At the other end of the spectrum was Longueville House medium dry cider.  Made on the estate in County Cork from true, West Country cider apple varieties, this cider provides all of the rich, spicy and earthy qualities one would hope for in this style of cider.  Try it as a digestif after a satisfying meal.  The most subtle of 3 ciders (and I don’t mean that euphemistically) was Longmeadow Oak aged cider.  With generations of apple growing at their core, Father and son, Pat and Peter McKeever, from Portadown, County Armagh, have created a range of really enjoyable ciders.  The impact of the oak cask maturation is to provide a real smoothness and softness, with hints of vanilla.  A really clever and satisfying drink.

Meanwhile, back in Ciderland, Spring has finally sprung.  What a joy to wander around the Shire in the sunshine (Pomona knows we haven’t seen much of that over the winter), especially in my little village of Dymock, famed for its showing of Wild Daffodils at this time of year.  New season ciders and perries are beginning to be tapped (and tasted).  The cuckoo is early this year!  I had the privilege to sample possibly the best perry I have had for many a year in shape of Newton Court’s Winnal’s Longdon.  Go and visit Paul on the farm and seek out this gorgeously balanced drink!

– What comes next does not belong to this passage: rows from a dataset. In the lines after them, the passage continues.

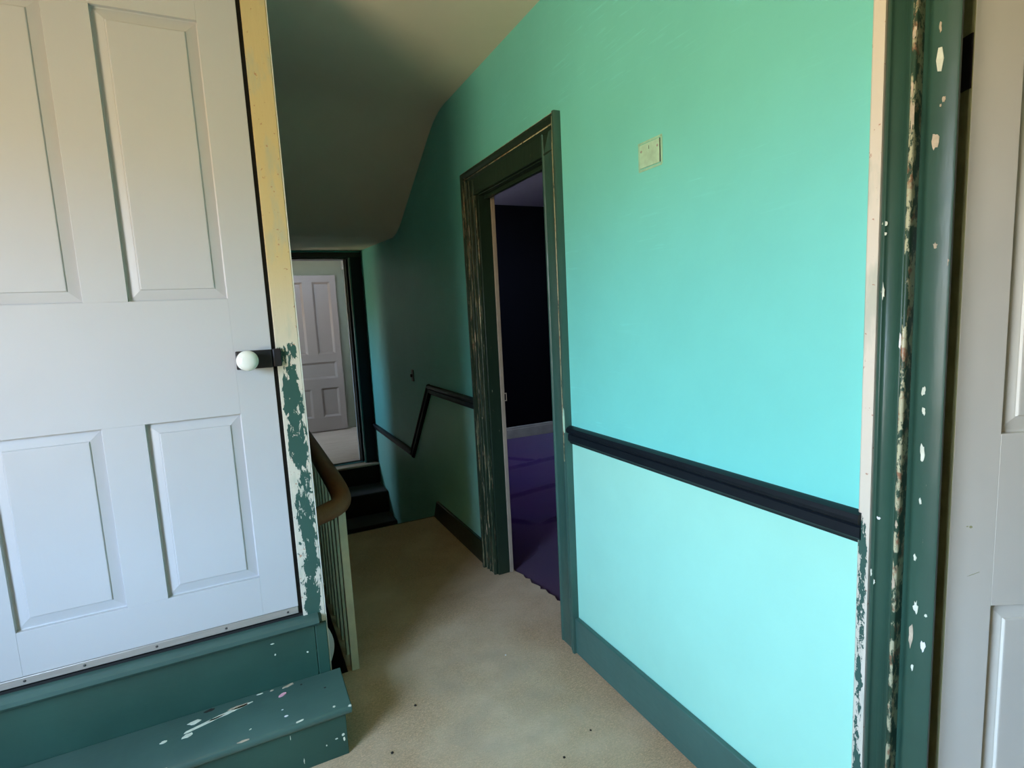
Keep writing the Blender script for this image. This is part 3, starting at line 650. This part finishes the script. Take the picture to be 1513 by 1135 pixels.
# door 2: white door standing open at the far right
N = Vector((1.09, 0.505)); ang = math.atan2(-0.441, 0.8975)
root = struct(empty('door_2', (N.x, N.y, 0), ang), 'cream-white panelled door standing open at the far right', 'door')
bpy.context.view_layer.update()
cols = [(0.080, 0.335), (0.425, 0.680)]
panel_door('door_2', root, 0.76, 0.012, 1.985, cols, [(0.19, 0.738, cols), (1.053, 1.86, cols)], M['warmwhite'], bw=0.030, depth=0.012)
bm = bmesh.new(); box(bm, -0.0012, 0.0, 0.0005, 0.0345, 0.012, 1.985)
o = obj('door_edge', bm, M['olivedoor']); o.parent = root; o['label'] = 'olive hinge edge of the door'
bm = bmesh.new(); box(bm, -0.0035, -0.0013, 0.001, 0.034, 1.622, 1.705); bmesh.ops.create_cone(bm, cap_ends=True, segments=10, radius1=0.005, radius2=0.005, depth=0.083, matrix=Matrix.Translation((-0.003, 0.0335, 1.6635)))
o = obj('hinge', bm, M['iron']); o.parent = root; o['label'] = 'black iron hinge'
bm = bmesh.new(); box(bm, -0.0035, -0.0013, 0.001, 0.034, 0.20, 0.283); o = obj('hinge', bm, M['iron']); o.parent = root; o['label'] = 'black iron hinge'
for i, (x, z, rx, rz) in enumerate(((0.036, 0.888, .0035, .0022), (0.046, 0.800, .012, .0006), (0.03, 0.889, .002, .001))):
    bm = bmesh.new(); blob(bm, (x, -0.0001, z), (0.94, 0, 0.32) if i == 1 else (1, 0, 0), (0, 0, 1), rx, rz, (0, -1, 0), th=0.0002, seed=130 + i)
    o = obj('scuff', bm, M['olivedoor']); o.parent = root

# far doorway trim and the far door
root = struct(empty('trim_11', (1.0, 5.15, 0)), 'far doorway casing, its unlit face coloured black, with a pale teal jamb', 'door casing')
bm = bmesh.new(); box(bm, 0.952, XR - 0.001, 5.128, 5.15, -0.04, 1.915); obj('side_board', bm, M['black'], root, 0.004)  # unlit face of the casing: its shade is put into the black colour
bobj('side_board', (0.04, OX0, 5.128, 5.15, -0.04, 1.915), M['black'], root, 0.004)
bobj('head_board', (0.03, XR - 0.001, 5.126, 5.15, OZ + 0.001, 1.916), M['darkbase'], root, 0.004)
tag(bobj('jamb', (OX1 + 0.0, 0.958, 5.120, 5.275, 0.0, OZ), M['tealjamb'], root, 0.003), 'pale teal jamb face lit from the far room')
tag(bobj('stop', (OX1 - 0.012, OX1, 5.20, 5.24, 0.0, OZ), M['gap'], root, 0.001), 'dark strip put in for the shadow gap of the stop')  # solid black strip stands in for the shade beside the jamb
tag(bobj('inner_casing', (OX1 - 0.022, OX1 + 0.08, 5.27, 5.30, 0.0, OZ + 0.05), M['white'], root, 0.003), 'white casing on the room side')
bobj('head_jamb', (OX0, OX1, 5.140, 5.275, OZ - 0.012, OZ), M['darkbase'], root, 0.002)

root = struct(empty('door_3', (0.44, 6.94, 0)), 'greyish white five-panel door seen through the far doorway', 'door')
bpy.context.view_layer.update()
c2 = [(0.085, 0.285), (0.395, 0.598)]; c1 = [(0.085, 0.598)]
panel_door('door_3', root, 0.665, 0.012, 1.868, c2, [(0.180, 0.530, c2), (0.645, 0.845, c1), (0.940, 1.790, c2)], M['fardoor'], depth=0.020, bw=0.024, recess=True)
root = struct(empty('trim_12', (1.2, 6.3, 0)), 'rough pinkish casing on the side wall of the far room', 'door casing')
bobj('side_board', (1.205, 1.234, 6.76, 6.90, 0, 1.93), M['pinkgrey'], root, 0.003)
bobj('side_board', (1.205, 1.234, 5.95, 6.08, 0, 1.93), M['pinkgrey'], root, 0.003)
tag(bobj('head_board', (1.190, 1.234, 5.90, 6.94, 1.93, 2.04), M['white'], root, 0.004), 'white head board')
tag(bobj('dark_strip', (1.196, 1.204, 6.00, 6.06, 0.83, 1.10), M['black'], root, 0.002), 'dark narrow strip')  # narrow dark strip on the far side wall, of no known kind

# ---------------------------------------------------------------- balustrade
root = tag(empty('stair_balustrade', (0.273, 2.7, 0)), 'brown handrail on square cream balusters along the stairwell', 'balustrade')
def tube_along(bm, pts_, rx, rz, n=16, cap=True):
    """oval section swept along points with mitred frames"""
    P = [Vector(p) for p in pts_]; rings = []
    for i, p in enumerate(P):
        d = (P[min(i + 1, len(P) - 1)] - P[max(i - 1, 0)]).normalized()
        side = d.cross(Vector((0, 0, 1))).normalized(); up = side.cross(d).normalized()
        rings.append([bm.verts.new(p + side * (math.cos(2 * math.pi * k / n) * rx) + up * (math.sin(2 * math.pi * k / n) * rz * (1.0 if math.sin(2 * math.pi * k / n) > 0 else 0.85))) for k in range(n)])
    for A_, B_ in zip(rings, rings[1:]):
        for k in range(n): bm.faces.new((A_[k], A_[(k + 1) % n], B_[(k + 1) % n], B_[k]))
    if cap: bm.faces.new(rings[0][::-1]); bm.faces.new(rings[-1])
RZ = 0.708
def bez(p0, p1, p2, p3, n=14):
    out = []
    for i in range(n + 1):
        t_ = i / n; out.append(tuple(p0[k] * (1 - t_) ** 3 + 3 * p1[k] * t_ * (1 - t_) ** 2 + 3 * p2[k] * t_ ** 2 * (1 - t_) + p3[k] * t_ ** 3 for k in range(3)))
    return out
pts_ = [(0.270, 3.41 - 0.1 * i, RZ) for i in range(13)] + bez((0.270, 2.17, RZ), (0.272, 2.04, RZ - 0.012), (0.292, 1.960, RZ - 0.036), (0.235, 1.950, RZ - 0.050), 14)[1:] + [(0.20, 1.943, RZ - 0.058), (0.17, 1.937, RZ - 0.064), (0.13, 1.930, RZ - 0.072)]
bm = bmesh.new(); tube_along(bm, pts_, 0.034, 0.034)
obj('handrail', bm, M['rail'], root, smooth=True)
bm = bmesh.new(); box(bm, 0.259, 0.287, 2.026, 2.054, 0.0, RZ - 0.03)
b0 = obj('baluster', bm, M['cream'], root, 0.002)
for k in range(1, 12):
    c = b0.copy(); COL.objects.link(c); c.parent = root; c.matrix_parent_inverse = b0.matrix_parent_inverse.copy(); c.location = (b0.location[0], b0.location[1] + 0.112 * k, b0.location[2])

# ---------------------------------------------------------------- small things
root = tag(empty('blank_wall_plate', (XR, 1.236, 1.68)), 'small blank wall plate painted over on the turquoise wall', 'wall plate')
bm = bmesh.new(); box(bm, XR - 0.004, XR, 1.196, 1.276, 1.683, 1.746); obj('cover', bm, M['plate'], root, 0.002)
bm = bmesh.new()
for (a_, b_2, c_, d_) in ((1.188, 1.286, 1.7475, 1.7535), (1.190, 1.284, 1.675, 1.6815), (1.187, 1.1945, 1.678, 1.751), (1.2775, 1.285, 1.678, 1.751)): box(bm, XR - 0.0015, XR, a_, b_2, c_, d_)
tag(obj('caulk_line', bm, M['caulk'], root, 0.0006), 'pale caulk round the plate')
bobj('gap', (XR - 0.0034, XR - 0.0002, 1.1942, 1.1958, 1.684, 1.745), M['gap'], root, 0)
for y in (1.203, 1.269):
    bm = bmesh.new(); bmesh.ops.create_uvsphere(bm, u_segments=12, v_segments=6, radius=0.0035)
    bmesh.ops.transform(bm, matrix=Matrix.Translation((XR - 0.0042, y, 1.728)) @ Matrix.Diagonal((0.5, 1, 1, 1)), verts=bm.verts)
    obj('screw', bm, M['alu'], root, smooth=True)
bobj('slot', (XR - 0.0044, XR - 0.0038, 1.2365, 1.238, 1.728, 1.737), M['gap'], root, 0)

root = tag(empty('light_switch', (XR, 3.725, 0.93)), 'dark narrow fitting on the shaded wall above the sloping rail', 'switch')
bobj('cover', (XR - 0.006, XR, 3.70, 3.745, 0.875, 0.955), M['darkbase'], root, 0.002)
bobj('toggle', (XR - 0.018, XR - 0.0055, 3.717, 3.728, 0.905, 0.925), M['black'], root, 0.002)

for i, (x, y, r, lab, mk) in enumerate(((0.414, 1.722, .0045, 'dark crumb on the beige carpet nearest the green step', 'crumb'),
        (0.292, 1.556, .0045, 'dark crumb at the bottom edge of the picture near the green step', 'crumb'),
        (0.862, 1.335, .0035, 'small dark crumb on the carpet left of the green baseboard', 'crumb'),
        (0.735, 1.285, .004, 'dark crumb at the bottom edge of the picture near the middle', 'crumb'),
        (0.800, 1.818, .0032, 'tiny white fleck on the carpet before the middle doorway', 'lint'),
        (1.53, 2.30, .003, 'tiny white fleck on the purple carpet inside the middle doorway', 'lint'),
        (1.14, 1.96, .0035, 'tiny white fleck on the purple carpet near the threshold', 'lint'))):
    bm = bmesh.new(); bmesh.ops.create_icosphere(bm, subdivisions=2, radius=r)
    for v in bm.verts: v.co *= 1 + 0.35 * noise.noise(v.co * 300 + Vector((i, 0, 0))); 
    for v in bm.verts: v.co.z *= 0.5
    bmesh.ops.translate(bm, vec=(x, y, r * 0.4), verts=bm.verts)
    tag(obj('carpet_crumb' if mk == 'crumb' else 'lint_fleck', bm, M[mk], smooth=True), lab, 'crumb' if mk == 'crumb' else 'lint')
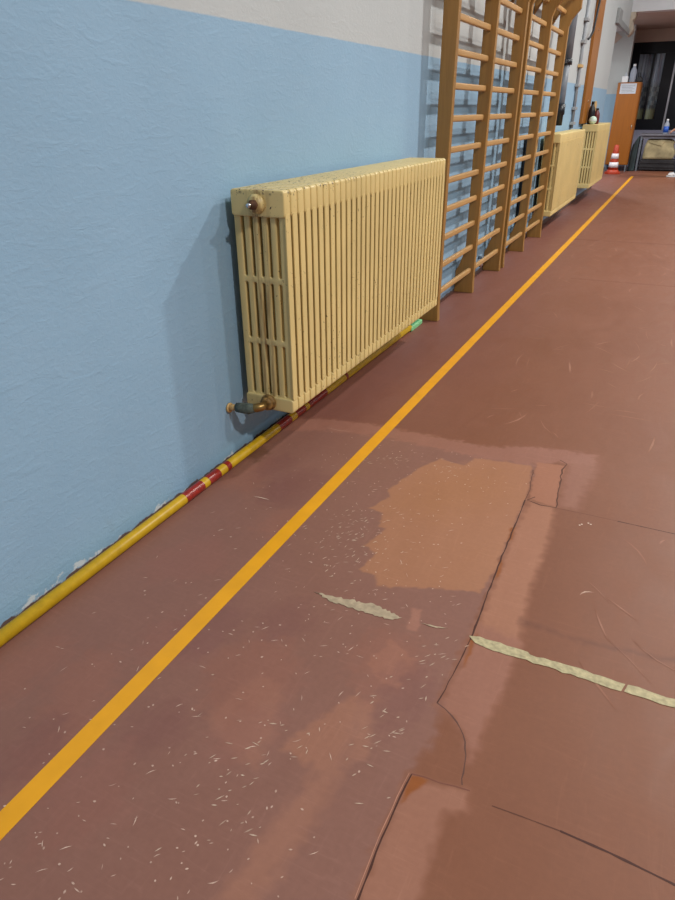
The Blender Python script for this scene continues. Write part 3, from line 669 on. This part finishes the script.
for s in (-1, 1):
    sh = W(0, s*.19, 1.43)
    if s == -1: el = W(.02, s*.24, 1.13); wr = W(.20, s*.20, 1.04)
    else: el = W(-.02, s*.25, 1.14); wr = W(.06, s*.25, .90)
    hp = W(0, s*.095, .90); kn = W(.03, s*.10, .50); an = W(-.03, s*.105, .085)
    arm[s] = (sh, el, wr); leg[s] = (hp, kn, an)
    sh_i = chain(V, E_, 3, [(sh, .058)]); el_i = chain(V, E_, sh_i, [(el, .042)]); wr_i = chain(V, E_, el_i, [(wr, (.028, .022))])
    d = (Vector(wr)-Vector(el)).normalized(); side = Vector((0, 1, 0)) if s == -1 else Vector((1, 0, 0)); side = (side - d*side.dot(d)).normalized(); dn = d.cross(side)
    if s == -1: dn = -dn if dn.z > 0 else dn
    palm = Vector(wr)+d*.055
    pm = chain(V, E_, wr_i, [(tuple(palm), (.034, .018))])
    for off, L in ((-.030, .062), (-.010, .072), (.010, .068), (.030, .054)):
        b = palm + side*off + d*.035
        chain(V, E_, pm, [(tuple(b), .0095), (tuple(b+d*L*.5+dn*.012), .0085), (tuple(b+d*L*.75+dn*.038), .0075)])
    tb = palm - side*.036 - d*.01
    chain(V, E_, pm, [(tuple(tb), .011), (tuple(tb - side*.018 + d*.03 + dn*.012), .0095), (tuple(tb - side*.018 + d*.055 + dn*.022), .0085)])
    hi = chain(V, E_, 0, [(hp, .088)]); ki = chain(V, E_, hi, [(kn, .058)]); ci = chain(V, E_, ki, [((kn[0]+.03, kn[1], .36), .055)]); ai = chain(V, E_, ci, [(an, .036)])
    chain(V, E_, ai, [(W(.06, s*.11, .045), .036), (W(.15, s*.115, .035), .028)])
me = skin_mesh('person', V, E_); me.materials.append(M['skin'])
per = bpy.data.objects.new('person', me); COL.objects.link(per)
tag(per, 'person in dark navy clothes and white shoes, mostly cut off at the right edge', 'person')
# face
bm = B()
for s in (-1, 1):
    bmesh.ops.create_uvsphere(bm, u_segments=10, v_segments=8, radius=.010, matrix=Matrix.Translation(W(.103, s*.030, 1.652)))
n_white = len(bm.faces)
for s in (-1, 1):
    bmesh.ops.create_uvsphere(bm, u_segments=8, v_segments=6, radius=.0055, matrix=Matrix.Translation(W(.1085, s*.030, 1.652)))
bm.faces.ensure_lookup_table()
for f in bm.faces[n_white:]: f.material_index = 1
obj('eyes', bm, [M['eye'], M['black']], per)
bm = B(); prism(bm, [(px-.112, 1.655), (px-.142, 1.612), (px-.112, 1.606)], 1, py-.013, py+.013); obj('nose', bm, M['skin'], per, .006)
bm = B(); box(bm, W(.104, -.022, 1.572), W(.114, .022, 1.584)); bmesh.ops.recalc_face_normals(bm, faces=bm.faces); obj('mouth', bm, M['lips'], per, .004)
for s in (-1, 1):
    bm = B(); bmesh.ops.create_uvsphere(bm, u_segments=10, v_segments=8, radius=.03, matrix=Matrix.Translation(W(.0, s*.085, 1.64)) @ Matrix.Diagonal((.7, .35, 1.1, 1))); obj('ear', bm, M['skin'], per)
hm = skin_mesh('hair', [(W(-.05, 0, 1.60), .062), (W(-.02, 0, 1.69), .108), (W(.02, 0, 1.745), .098), (W(.06, 0, 1.755), .070)], [(0, 1), (1, 2), (2, 3)]); hm.materials.append(M['hair'])
o = bpy.data.objects.new('hair', hm); COL.objects.link(o); o.parent = per
def loft(bm, rings, seg=24):
    """stacked ellipses: (centre, half depth, half width)"""
    R_ = [[bm.verts.new((c[0]+a*math.cos(2*PI*k/seg), c[1]+b*math.sin(2*PI*k/seg), c[2])) for k in range(seg)] for c, a, b in rings]
    fs = [bm.faces.new((p[k], p[(k+1) % seg], q[(k+1) % seg], q[k])) for p, q in zip(R_, R_[1:]) for k in range(seg)]
    fs += [bm.faces.new(R_[0][::-1]), bm.faces.new(R_[-1])]
    for f in fs: f.smooth = True
bm = B()
loft(bm, [(W(0, 0, .83), .120, .168), (W(0, 0, .85), .138, .180), (W(0, 0, .98), .135, .176), (W(.01, 0, 1.12), .124, .166), (W(.015, 0, 1.28), .134, .190), (W(.01, 0, 1.39), .118, .200), (W(0, 0, 1.445), .092, .165), (W(0, 0, 1.475), .074, .105), (W(0, 0, 1.51), .064, .068)])
for s in (-1, 1):
    sh, el, wr = (Vector(v) for v in arm[s])
    tube(bm, [sh + Vector((0, -s*.05, .0)), sh + Vector((0, s*.012, -.03)), sh.lerp(el, .5), el, el.lerp(wr, .5), el.lerp(wr, .92)], [.062, .072, .064, .057, .052, .044], 16)
obj('jacket', bm, M['navy'], per)
bm = B()
loft(bm, [(W(0, 0, .80), .105, .150), (W(0, 0, .84), .122, .166), (W(0, 0, .98), .122, .160)])
for s in (-1, 1):
    hp, kn, an = (Vector(v) for v in leg[s])
    tube(bm, [hp + Vector((0, -s*.008, .02)), hp.lerp(kn, .35), kn, kn.lerp(an, .4), an.lerp(kn, .12), an + Vector((-.004, 0, .0))], [.100, .096, .080, .074, .066, .066], 18)
obj('trousers', bm, M['navy'], per)
for s in (-1, 1):
    sm = skin_mesh('shoe', [(W(-.065, s*.105, .055), .046), (W(-.02, s*.107, .075), .052), (W(.06, s*.11, .055), (.046, .050)), (W(.13, s*.115, .050), (.042, .038)), (W(.165, s*.117, .044), (.034, .030))], [(0, 1), (1, 2), (2, 3), (3, 4)], 1)
    sm.materials.append(M['shoe']); o = bpy.data.objects.new('shoe', sm); COL.objects.link(o); o.parent = per
    bm = B(); n = 18; prism(bm, [(px-.05-.150*math.cos(2*PI*k/n), py+s*.112+.050*math.sin(2*PI*k/n)*(1-.15*math.cos(2*PI*k/n))) for k in range(n)], 2, .0, .024); obj('sole', bm, M['sole'], o, .006)

# ------------------------------------------------------------------ light
wd = bpy.data.worlds.new('World'); S.world = wd; wd.use_nodes = True
bg = wd.node_tree.nodes['Background']; bg.inputs[0].default_value = (.86, .93, 1.0, 1); bg.inputs[1].default_value = .27
def lamp(x, y, z, p, size=.35, col=(1, .97, .92)):
    l = bpy.data.lights.new('ceiling_or_fill_lamp', 'AREA'); l.shape = 'DISK'; l.size = size; l.energy = p; l.color = col
    o = bpy.data.objects.new('ceiling_or_fill_lamp', l); COL.objects.link(o); o.location = (x, y, z)
for x, y, p in ((4.0, 8.05, 400), (5.7, 3.8, 170), (4.0, 13.2, 250), (9.5, 8.0, 130), (9.5, 13.5, 220), (5.4, .2, 340)):  # the last is an unseen fill added for the near wall and radiator end
    lamp(x, y, 6.0, p)
lamp(2.6, 19.2, 2.9, 70); lamp(-1.0, 17.4, 3.25, 110)  # unseen fills added to brighten the vestibule and the pier

# ------------------------------------------------------------------ camera
cam = bpy.data.cameras.new('camera'); co = bpy.data.objects.new('camera', cam); COL.objects.link(co)
cam.sensor_fit = 'VERTICAL'; cam.sensor_height = 36; cam.lens = 650.25/900*36; cam.clip_start = .02; cam.clip_end = 200
r = Vector((.89684372, .44224339, -.00959884)); u = Vector((-.19685438, .41845374, .88664808)); b = Vector((.39613092, -.79329519, .46234515))
co.matrix_world = Matrix(((r.x, u.x, b.x, 1.719), (r.y, u.y, b.y, 0), (r.z, u.z, b.z, 1.5), (0, 0, 0, 1)))
S.camera = co
S.view_settings.view_transform = 'Standard'; S.view_settings.look = 'None'; S.view_settings.exposure = 0; S.view_settings.gamma = 1
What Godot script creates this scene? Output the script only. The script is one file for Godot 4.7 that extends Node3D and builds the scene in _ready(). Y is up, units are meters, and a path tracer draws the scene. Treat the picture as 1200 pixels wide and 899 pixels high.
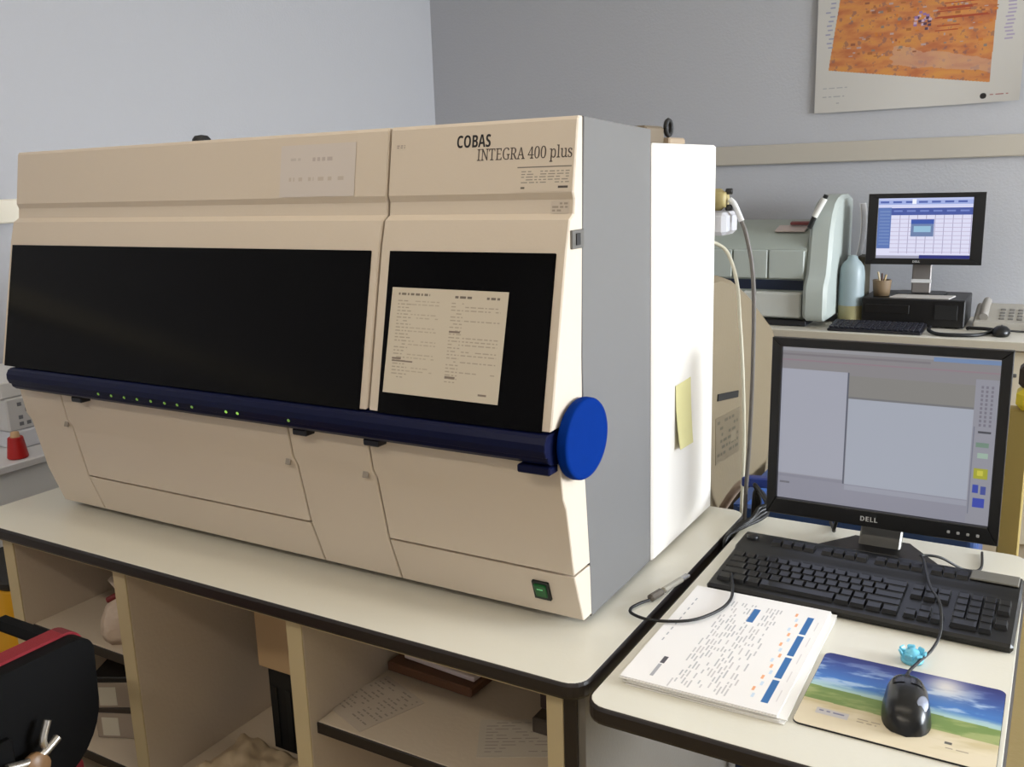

Although my passion for cider and perry created from, and by, my local landscape will never wane, I am becoming increasingly excited by the ciders and perries being made in other parts of the world.  As I found in New Zealand, during my time living there, most countries around the globe (certainly in the New World) don’t have the incredible heritage or tradition of cider making that we have in the UK, or that exists in Asturias, Brittany or Frankfurt.  But they do have imagination and entrepreneurialism, and they know how to make good booze.  There are some wonderful drinks being created, so starting on Friday, I’m off to go and explore them.

Yes, jammy git that I am, I’m going to Australia, New Zealand and the USA to talk, taste and learn.  It’s going to be a wonderful 4 weeks.  I’ll give everyone a full rundown of my activities upon my return, which will be just in time for the cider apple blossom.  I love it when a plan comes together!